Tackling a Big Question by Erin Palm

Love, the Killer
By Erin Palm

            We have all heard the sayings about love. We’ve heard that falling in love is the greatest thing ever, that love can heal all wounds, and that nothing can kill love. But the other side of love, the side you don’t usually hear about, is how love kills and destroys things. Poet Linda Gregg seems to know of the disappointment, despair, and loneliness that comes when love overpowers you and leaves you in the dust. From many poems and stories, we see that love is a surveyor, but what of love’s other side, the killer that love can be? Gregg has readers ask, how is love a killer?
            Love can bring you up and give you a life to live, but it can also tear you to ruins. Gregg tells us of a house in ruins after the departure of love in the poem “Silence and Glare.” She inspects this adobe house made of mud and straw. It’s falling apart even though “A house / made of mud and straw otherwise can last / for centuries,” (p.33, 5-7). She sees bees coming in and out, plaster falling, uncovered windows, and dirt floors. She states this house is “A place to be now that love is gone,” (p.33, 16). In stating this, she means that this abandon, decrepit house is perfect for someone who is falling apart for love is no longer in her life. Love was the key element for both the speaker of the poem and also the house. Love was essentially the glue keeping them together, but now love is gone and the house and speaker are falling apart.
            Love is the most powerful force on Earth. For Gregg this is an understatement. Love is powerful enough to kill. It’s so powerful that even the Gods can’t stop it. This is clearly stated in Gregg’s poem, “Even if the Gods look Down.” Gregg starts the poem off with the lines “Hawks are flying slow high above / the barren ground where love / used to be” (p.4, 1-3) These hawks are an indication of something dead, love in this case. The fallowing lines “The heavy salmon / are dying as they struggle with the last / of their strength in the shallows / to get home.”
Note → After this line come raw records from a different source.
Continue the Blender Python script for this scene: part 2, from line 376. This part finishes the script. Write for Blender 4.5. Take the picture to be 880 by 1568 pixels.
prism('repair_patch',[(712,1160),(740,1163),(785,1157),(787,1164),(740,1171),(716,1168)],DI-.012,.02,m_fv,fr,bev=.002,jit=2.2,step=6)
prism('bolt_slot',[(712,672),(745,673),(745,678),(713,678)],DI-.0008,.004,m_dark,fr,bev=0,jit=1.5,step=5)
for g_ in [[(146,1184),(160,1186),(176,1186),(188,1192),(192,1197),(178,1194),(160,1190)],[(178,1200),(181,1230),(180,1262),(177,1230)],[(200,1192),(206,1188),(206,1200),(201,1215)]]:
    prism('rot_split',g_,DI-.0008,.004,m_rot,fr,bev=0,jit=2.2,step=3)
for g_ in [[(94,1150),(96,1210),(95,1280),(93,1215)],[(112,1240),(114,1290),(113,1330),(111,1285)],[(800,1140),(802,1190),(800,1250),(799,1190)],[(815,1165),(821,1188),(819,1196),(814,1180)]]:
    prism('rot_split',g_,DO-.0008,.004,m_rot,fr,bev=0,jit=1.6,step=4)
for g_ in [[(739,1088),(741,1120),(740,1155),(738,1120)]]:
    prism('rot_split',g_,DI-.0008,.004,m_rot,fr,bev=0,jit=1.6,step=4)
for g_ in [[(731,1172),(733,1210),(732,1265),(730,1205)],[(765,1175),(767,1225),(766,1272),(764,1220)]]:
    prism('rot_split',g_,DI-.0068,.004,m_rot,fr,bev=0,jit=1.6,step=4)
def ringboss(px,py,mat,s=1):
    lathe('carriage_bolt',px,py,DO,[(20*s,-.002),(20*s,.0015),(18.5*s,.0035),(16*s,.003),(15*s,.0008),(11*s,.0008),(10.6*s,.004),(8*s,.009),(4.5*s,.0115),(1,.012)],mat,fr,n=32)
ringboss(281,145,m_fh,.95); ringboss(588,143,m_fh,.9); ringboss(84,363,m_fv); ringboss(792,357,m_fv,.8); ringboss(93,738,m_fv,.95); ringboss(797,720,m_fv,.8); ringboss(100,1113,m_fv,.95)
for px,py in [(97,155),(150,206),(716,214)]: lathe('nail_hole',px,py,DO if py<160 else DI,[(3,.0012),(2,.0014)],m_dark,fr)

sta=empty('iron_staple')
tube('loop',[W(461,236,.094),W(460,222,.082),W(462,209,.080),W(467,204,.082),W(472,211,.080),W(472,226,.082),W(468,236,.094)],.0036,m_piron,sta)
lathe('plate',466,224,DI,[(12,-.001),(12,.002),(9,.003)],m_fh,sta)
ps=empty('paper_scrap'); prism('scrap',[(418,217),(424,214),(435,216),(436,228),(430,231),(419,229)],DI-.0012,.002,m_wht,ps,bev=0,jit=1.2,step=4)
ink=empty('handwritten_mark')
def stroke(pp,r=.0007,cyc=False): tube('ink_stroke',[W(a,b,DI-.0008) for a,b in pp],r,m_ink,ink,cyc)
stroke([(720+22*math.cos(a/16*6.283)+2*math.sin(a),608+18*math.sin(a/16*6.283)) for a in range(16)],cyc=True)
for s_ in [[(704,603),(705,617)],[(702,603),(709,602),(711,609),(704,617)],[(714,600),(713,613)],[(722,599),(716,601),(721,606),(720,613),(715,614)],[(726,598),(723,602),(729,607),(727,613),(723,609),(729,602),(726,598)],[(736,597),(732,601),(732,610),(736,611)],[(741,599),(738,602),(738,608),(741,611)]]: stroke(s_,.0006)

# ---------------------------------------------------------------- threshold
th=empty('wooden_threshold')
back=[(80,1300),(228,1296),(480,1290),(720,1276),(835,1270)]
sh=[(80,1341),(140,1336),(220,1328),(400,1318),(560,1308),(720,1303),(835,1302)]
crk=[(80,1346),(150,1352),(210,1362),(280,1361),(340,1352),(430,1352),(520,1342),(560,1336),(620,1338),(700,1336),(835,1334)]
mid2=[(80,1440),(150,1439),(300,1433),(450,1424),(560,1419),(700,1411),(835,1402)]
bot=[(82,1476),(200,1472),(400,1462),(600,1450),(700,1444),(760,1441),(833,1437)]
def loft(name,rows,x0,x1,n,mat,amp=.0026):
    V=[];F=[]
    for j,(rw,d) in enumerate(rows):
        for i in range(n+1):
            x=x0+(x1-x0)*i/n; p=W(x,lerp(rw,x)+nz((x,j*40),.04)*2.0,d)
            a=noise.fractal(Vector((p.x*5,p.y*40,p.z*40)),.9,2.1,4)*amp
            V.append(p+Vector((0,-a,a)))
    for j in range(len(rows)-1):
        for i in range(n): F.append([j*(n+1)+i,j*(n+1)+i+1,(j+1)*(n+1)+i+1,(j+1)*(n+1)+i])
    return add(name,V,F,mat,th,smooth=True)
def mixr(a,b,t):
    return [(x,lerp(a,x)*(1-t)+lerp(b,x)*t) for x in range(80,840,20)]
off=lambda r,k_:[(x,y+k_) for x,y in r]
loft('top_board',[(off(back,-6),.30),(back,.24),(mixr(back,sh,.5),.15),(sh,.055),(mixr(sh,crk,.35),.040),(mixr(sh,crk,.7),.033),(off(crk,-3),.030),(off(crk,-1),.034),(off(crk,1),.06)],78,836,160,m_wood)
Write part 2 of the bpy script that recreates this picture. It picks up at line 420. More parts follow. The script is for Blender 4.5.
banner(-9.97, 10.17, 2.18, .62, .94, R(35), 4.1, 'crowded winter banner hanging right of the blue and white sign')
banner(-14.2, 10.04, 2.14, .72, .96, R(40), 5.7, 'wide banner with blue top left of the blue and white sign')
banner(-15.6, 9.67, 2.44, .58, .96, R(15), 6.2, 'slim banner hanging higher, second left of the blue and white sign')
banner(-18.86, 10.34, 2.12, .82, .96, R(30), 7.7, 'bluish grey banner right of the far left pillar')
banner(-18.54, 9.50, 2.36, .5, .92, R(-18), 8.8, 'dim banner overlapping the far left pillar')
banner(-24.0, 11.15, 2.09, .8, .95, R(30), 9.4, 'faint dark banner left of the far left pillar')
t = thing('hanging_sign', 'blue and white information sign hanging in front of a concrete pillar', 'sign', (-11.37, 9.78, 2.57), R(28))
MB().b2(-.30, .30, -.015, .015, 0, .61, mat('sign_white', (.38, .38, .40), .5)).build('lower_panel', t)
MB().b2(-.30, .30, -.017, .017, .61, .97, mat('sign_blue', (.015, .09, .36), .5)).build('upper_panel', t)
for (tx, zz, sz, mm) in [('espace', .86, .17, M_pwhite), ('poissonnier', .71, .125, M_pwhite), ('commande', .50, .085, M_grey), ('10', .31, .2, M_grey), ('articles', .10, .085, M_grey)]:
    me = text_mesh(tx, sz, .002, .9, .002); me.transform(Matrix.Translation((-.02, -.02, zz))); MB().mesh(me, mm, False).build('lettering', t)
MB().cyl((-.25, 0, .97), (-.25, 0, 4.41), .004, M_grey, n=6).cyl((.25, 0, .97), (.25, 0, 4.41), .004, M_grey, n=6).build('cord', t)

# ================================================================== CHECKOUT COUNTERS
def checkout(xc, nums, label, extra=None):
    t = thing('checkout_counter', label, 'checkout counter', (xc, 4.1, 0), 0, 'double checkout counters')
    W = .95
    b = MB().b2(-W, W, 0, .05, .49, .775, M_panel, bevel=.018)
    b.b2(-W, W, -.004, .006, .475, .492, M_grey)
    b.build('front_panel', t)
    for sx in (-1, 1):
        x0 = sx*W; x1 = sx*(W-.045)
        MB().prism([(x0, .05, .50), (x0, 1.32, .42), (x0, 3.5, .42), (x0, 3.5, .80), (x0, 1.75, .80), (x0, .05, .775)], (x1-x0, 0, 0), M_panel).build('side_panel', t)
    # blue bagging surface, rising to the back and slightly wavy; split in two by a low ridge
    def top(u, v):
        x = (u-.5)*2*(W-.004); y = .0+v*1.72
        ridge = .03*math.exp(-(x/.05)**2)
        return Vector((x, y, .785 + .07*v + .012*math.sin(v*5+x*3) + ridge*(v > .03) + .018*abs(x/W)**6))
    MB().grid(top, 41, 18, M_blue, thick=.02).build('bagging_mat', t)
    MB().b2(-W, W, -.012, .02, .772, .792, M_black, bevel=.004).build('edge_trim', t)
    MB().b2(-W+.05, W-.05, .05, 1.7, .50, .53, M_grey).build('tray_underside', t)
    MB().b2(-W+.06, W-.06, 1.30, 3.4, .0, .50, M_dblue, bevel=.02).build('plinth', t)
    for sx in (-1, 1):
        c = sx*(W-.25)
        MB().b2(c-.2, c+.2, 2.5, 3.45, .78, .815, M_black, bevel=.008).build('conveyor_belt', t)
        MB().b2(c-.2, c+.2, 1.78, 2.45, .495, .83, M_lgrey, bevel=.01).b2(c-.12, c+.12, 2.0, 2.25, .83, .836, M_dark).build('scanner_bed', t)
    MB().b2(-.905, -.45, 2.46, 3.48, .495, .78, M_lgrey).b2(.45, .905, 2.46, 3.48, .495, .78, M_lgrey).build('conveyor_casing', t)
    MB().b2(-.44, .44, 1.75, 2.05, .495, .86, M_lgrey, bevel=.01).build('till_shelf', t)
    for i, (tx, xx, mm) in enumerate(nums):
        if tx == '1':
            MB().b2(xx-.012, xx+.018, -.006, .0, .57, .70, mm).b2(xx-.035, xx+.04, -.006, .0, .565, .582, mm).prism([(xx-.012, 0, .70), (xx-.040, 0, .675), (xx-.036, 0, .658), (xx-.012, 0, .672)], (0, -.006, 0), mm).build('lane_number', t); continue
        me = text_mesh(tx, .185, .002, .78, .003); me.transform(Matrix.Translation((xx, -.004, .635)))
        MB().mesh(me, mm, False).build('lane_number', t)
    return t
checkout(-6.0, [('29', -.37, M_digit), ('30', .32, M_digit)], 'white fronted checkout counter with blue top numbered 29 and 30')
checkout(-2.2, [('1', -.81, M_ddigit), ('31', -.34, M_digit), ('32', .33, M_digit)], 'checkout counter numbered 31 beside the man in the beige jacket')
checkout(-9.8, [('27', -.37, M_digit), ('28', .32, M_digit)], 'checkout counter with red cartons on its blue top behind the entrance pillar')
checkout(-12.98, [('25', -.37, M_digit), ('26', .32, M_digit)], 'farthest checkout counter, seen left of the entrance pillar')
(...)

 (p.4, 3-6), show how the salmon are dying from trying to swim through shallow waters to their homes. Their homes are what they love, so in a way they are dying for love.
            The next line “Even if there were gods / what could they do about love” (p.4, 6-7), hints at how love is too powerful to stop. That love is the ultimate force to be reckoned with. Love can kill you, love can give you strength, and love can keep you alive. Gregg states that love is so powerful, that if there were any gods, they would not be able to stop it. It will either help us or it will destroy us.
            In the final lines of “Even if the Gods Look Down”, Gregg goes on to talk about how tender and loving the heart is. The heart is beautiful and full of life, yet it can be “slayed” (p.4, 9), meaning the heart can be hurt, slayed, or killed by love. She compares the heart to a deer. A deer is beautiful, free, full of life, yet often it is “killed and eaten” (p.4, 11), for the love of it meat or in this poem, it’s liver. Gregg says that love will kill for whatever it wants, and then it will leave you to rot or bleed out, much like how the deer is killed for its liver and then “hung outside to bleed” (p.4, 13).
            Since love is such a harsh killer, it’s hard to survive the hits and blows we get from it. In two different poems of Gregg’s, she tells the reader of how damaging love is and how hard it is to get over the pain it causes. In the poem “They Cripple with Beauty and Butcher with Love,” Gregg states that love causes pain with the line “If the man lied about love / or even if it was true, there was immense pain,” (p.35, 7-8). As a whole the poem talks about getting over the pain of love, about forgetting the one you loved, and about starting over “At the beginning where / love ends,” (p.35, 9-10). For the other poem, “Surviving Love,” Gregg spends the day walking outside and praising life, yet at the end of the day she states it’s hard to get over love, “Back in the house, I lie down in the heat / for a nap, realizing forgiveness is hard / for the wounded,” (p.57, 12-14). For whatever reason love has left and abandoned someone, it will always be hard and challenging to return to normal life and get over it.
            Love can heal you, bring you to life, make your world beautiful and worth living. On the other hand though, love can ruin you, leave you in pieces, make the world ugly and unforgiving, but most importantly love can kill you. This is why Gregg writes of love's power and unstoppable ways. She praises those who fall in love, but warns them of the aftermath. Gregg states that love can make you do things, can tear you apart, and can hurt you permanently. She turns the tables on love, showing the killer that lurks inside.